Dean Van Nguyen prefers Alpa Chino.

Just when you thought Scarface was a tapped-out resource for rap inspiration, here comes Detroit coke rapper Payroll Giovanni, spitting drug-slinging lyrics over the movie’s iconic Giorgio Moroder-composed theme tune. Brian De Palma’s bloody rise-and-fall of a crime lord has been as important in gangster rap iconography as Eazy-E’s twin pistols. The not-too-subtly titled Payface may be derivative as hell, but it’s yet another set of the Motown staple regenerating old rap tropes in a way that bumps really hard.

Following on from the classic Cali flavors of last year’s mixtapes Big Bossin’ Vol. 1. and Sosa Dreamz (named after Tony Montana’s chief supplier), the title track “Payface” sees the Doughboyz Cashout emcee jump on Moroder’s doomed vision of gaudy 1980s Miami. It’s a less than two-minute sprint; no hook, pauses, or wasted motions. Payroll’s velvety voice—an instrument that’s always gorgeous on the ear—is in full-flight here. He counts his cash, reveals his disgust at the users who buy his product, and toasts the hardened hustlers who introduced him to the game (“Middleschool I was getting’ picked up in Lexuses/ Corvettes and shit, raised by dealers with gold necklaces”). It’s nothing we haven’t heard before, but Payroll wins because he goes all in, efficiently mining the prototypical components of gangster rap and tying it all together with his flow.

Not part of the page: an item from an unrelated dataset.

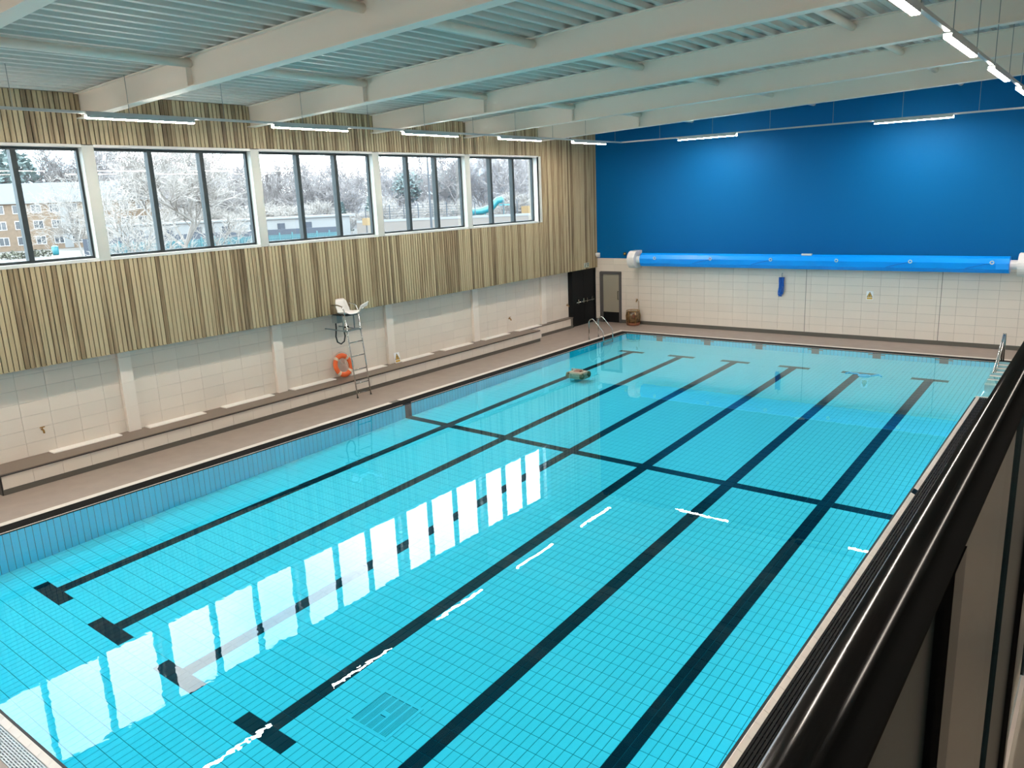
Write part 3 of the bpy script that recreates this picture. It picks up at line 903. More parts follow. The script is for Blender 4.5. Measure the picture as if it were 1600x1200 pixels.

Crossing Cardo out of the equation is like separating Dr. Dre from a young Snoop Doggy Dogg. Payface isn’t as good or stylistically cohesive than the really great Big Bossin’ Vol. 1., but there are huge highlights. On “How We Move It,” Payroll lifts wholesale from Montell Jordan’s classic of almost the same name, reimagining the ‘90s cruising-around R&B joint as a drug-slinging anthem. Helluva Beats’ horror movie piano keys on “Started Small Time” scores part of the origin story (“I used to hide funky bowls all in Chaz house/ Wasn’t a home owner but I owned a crack house”), while the rubbery bassline and good vibrations of “Hustle Muzik 3” sees Gio lean back towards the Cali sun.

The best song, though, is closer “Raised in Raids.” The usual posturing is traded out for a glance at the more brutal side of the hustle. Payroll charts going from a kid watching drug addicts constantly knock at his door, to being the next in line in his family to get caught up in a perpetual cycle of criminality. “You were scared of the boogieman,” he raps over soulful strings, “I was scared of the raid team.” The song adds a new ripple to Gio’s increasingly impressive artistry.